** Begin **
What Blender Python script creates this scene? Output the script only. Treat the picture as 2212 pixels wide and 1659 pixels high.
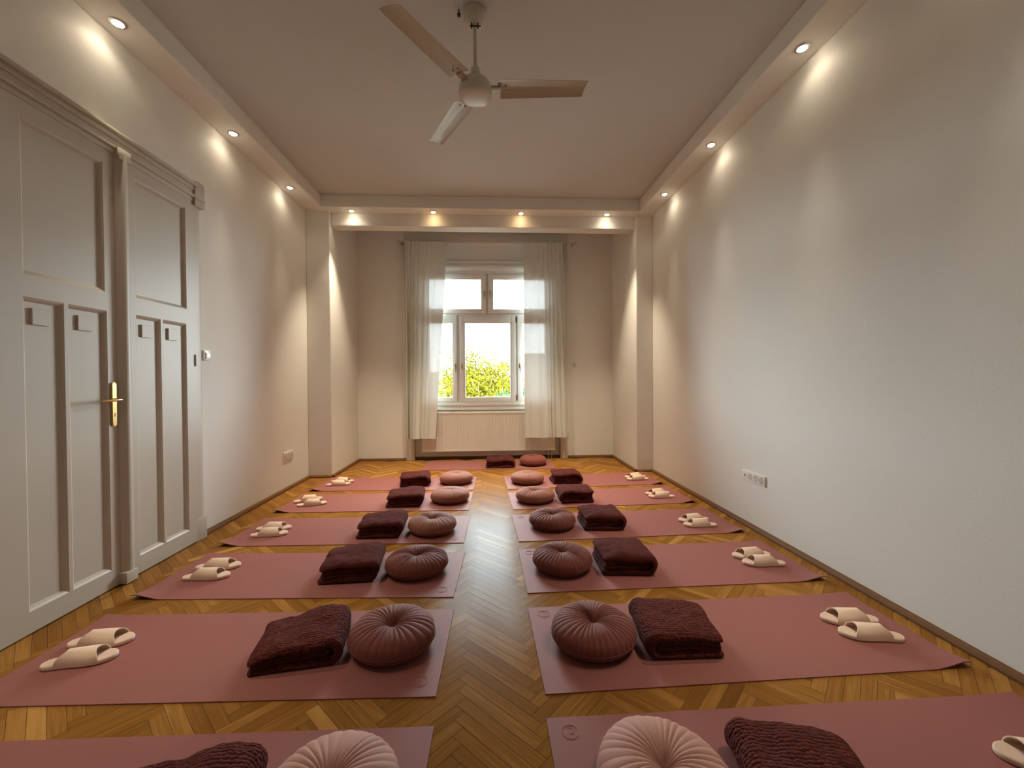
import bpy, bmesh, math, random
from mathutils import Vector, Matrix, noise

for o in list(bpy.data.objects):
    bpy.data.objects.remove(o)
S = bpy.context.scene
COL = S.collection
PI = math.pi

# ------------------------------------------------------------------ camera
cd = bpy.data.cameras.new('camera')
cam = bpy.data.objects.new('camera', cd)
COL.objects.link(cam)
yaw, pitch, roll = 0.0522, -0.0131, -0.0063
fw = Vector((math.sin(yaw) * math.cos(pitch), math.cos(yaw) * math.cos(pitch), math.sin(pitch)))
rt = Vector((math.cos(yaw), -math.sin(yaw), 0))
up = rt.cross(fw)
r2 = rt * math.cos(roll) + up * math.sin(roll)
u2 = up * math.cos(roll) - rt * math.sin(roll)
cam.matrix_world = Matrix(((r2.x, u2.x, -fw.x, 0), (r2.y, u2.y, -fw.y, 0), (r2.z, u2.z, -fw.z, 1.25), (0, 0, 0, 1)))
cd.sensor_fit = 'HORIZONTAL'
cd.sensor_width = 36
cd.lens = 900.0 / 2212 * 36
cd.clip_start = 0.02
cd.clip_end = 500
S.camera = cam

# ------------------------------------------------------------------ world, sun, view
W = bpy.data.worlds.new('world')
S.world = W
W.use_nodes = True
wn = W.node_tree.nodes
wb = wn['Background']
wb.inputs['Color'].default_value = (0.84, 0.90, 0.95, 1)
wb.inputs['Strength'].default_value = 22.0
sd = bpy.data.lights.new('sun', 'SUN')
sd.energy = 2.0
sd.angle = 0.01
sd.color = (1.0, 0.93, 0.8)
sun = bpy.data.objects.new('sun', sd)
COL.objects.link(sun)
sun.rotation_euler = (math.radians(52), 0, math.radians(-28))
pd = bpy.data.lights.new('window_portal', 'AREA')
pd.shape = 'RECTANGLE'
pd.size = 2.0
pd.size_y = 2.05
pd.cycles.is_portal = True
portal = bpy.data.objects.new('window_portal', pd)
COL.objects.link(portal)
portal.location = (-0.04, 6.74, 1.89)
portal.rotation_euler = (math.radians(-90), 0, 0)

LAMP_COLOR = (1.0, 0.84, 0.62)
LAMP_W = 64.0
SPILL_W = 1.1
BACK_W = 130.0
BULB_E = 18.0
vs = S.view_settings
S.display_settings.display_device = 'sRGB'
vs.view_transform = 'Standard'
vs.look = 'None'
vs.exposure = 1.17
vs.gamma = 1.0
vs.use_curve_mapping = False
S.cycles.use_denoising = True
S.cycles.max_bounces = 12
S.cycles.diffuse_bounces = 6
S.cycles.transparent_max_bounces = 16
S.cycles.sample_clamp_indirect = 6.0
S.cycles.caustics_reflective = False
S.cycles.caustics_refractive = False

# ------------------------------------------------------------------ helpers
def mat(name, col, rough=0.6, metal=0.0, spec=0.5, sheen=0.0, bump=None, var=None, coat=0.0):
    m = bpy.data.materials.new(name)
    m.use_nodes = True
    nt = m.node_tree
    b = nt.nodes['Principled BSDF']
    b.inputs['Base Color'].default_value = (*col, 1)
    b.inputs['Roughness'].default_value = rough
    b.inputs['Metallic'].default_value = metal
    b.inputs['Specular IOR Level'].default_value = spec
    b.inputs['Sheen Weight'].default_value = sheen
    b.inputs['Coat Weight'].default_value = coat
    tc = nt.nodes.new('ShaderNodeTexCoord')
    if var:
        n = nt.nodes.new('ShaderNodeTexNoise')
        n.inputs['Scale'].default_value = var[0]
        n.inputs['Detail'].default_value = 4
        nt.links.new(tc.outputs['Object'], n.inputs['Vector'])
        r = nt.nodes.new('ShaderNodeMapRange')
        r.inputs['To Min'].default_value = 1 - var[1]
        r.inputs['To Max'].default_value = 1 + var[1]
        nt.links.new(n.outputs['Fac'], r.inputs['Value'])
        x = nt.nodes.new('ShaderNodeVectorMath')
        x.operation = 'SCALE'
        x.inputs[0].default_value = col
        nt.links.new(r.outputs['Result'], x.inputs['Scale'])
        nt.links.new(x.outputs['Vector'], b.inputs['Base Color'])
    if bump:
        kind, sc, strength, dist = bump
        if kind == 'voronoi':
            n = nt.nodes.new('ShaderNodeTexVoronoi')
            n.inputs['Randomness'].default_value = 0.45
            out = n.outputs['Distance']
        else:
            n = nt.nodes.new('ShaderNodeTexNoise')
            n.inputs['Detail'].default_value = 3
            out = n.outputs['Fac']
        n.inputs['Scale'].default_value = sc
        nt.links.new(tc.outputs['Object'], n.inputs['Vector'])
        bp = nt.nodes.new('ShaderNodeBump')
        bp.inputs['Strength'].default_value = strength
        bp.inputs['Distance'].default_value = dist
        bp.invert = kind == 'voronoi'
        nt.links.new(out, bp.inputs['Height'])
        nt.links.new(bp.outputs['Normal'], b.inputs['Normal'])
    return m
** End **
**Required task**
Everything from the first line to the line with "from mathutils import Vector, Matrix, noise" must be repeated exactly, and nothing else. Leave the pictures out.

**Answer to this exercise**
What Blender Python script creates this scene? Output the script only. Treat the picture as 2212 pixels wide and 1659 pixels high.
import bpy, bmesh, math, random
from mathutils import Vector, Matrix, noise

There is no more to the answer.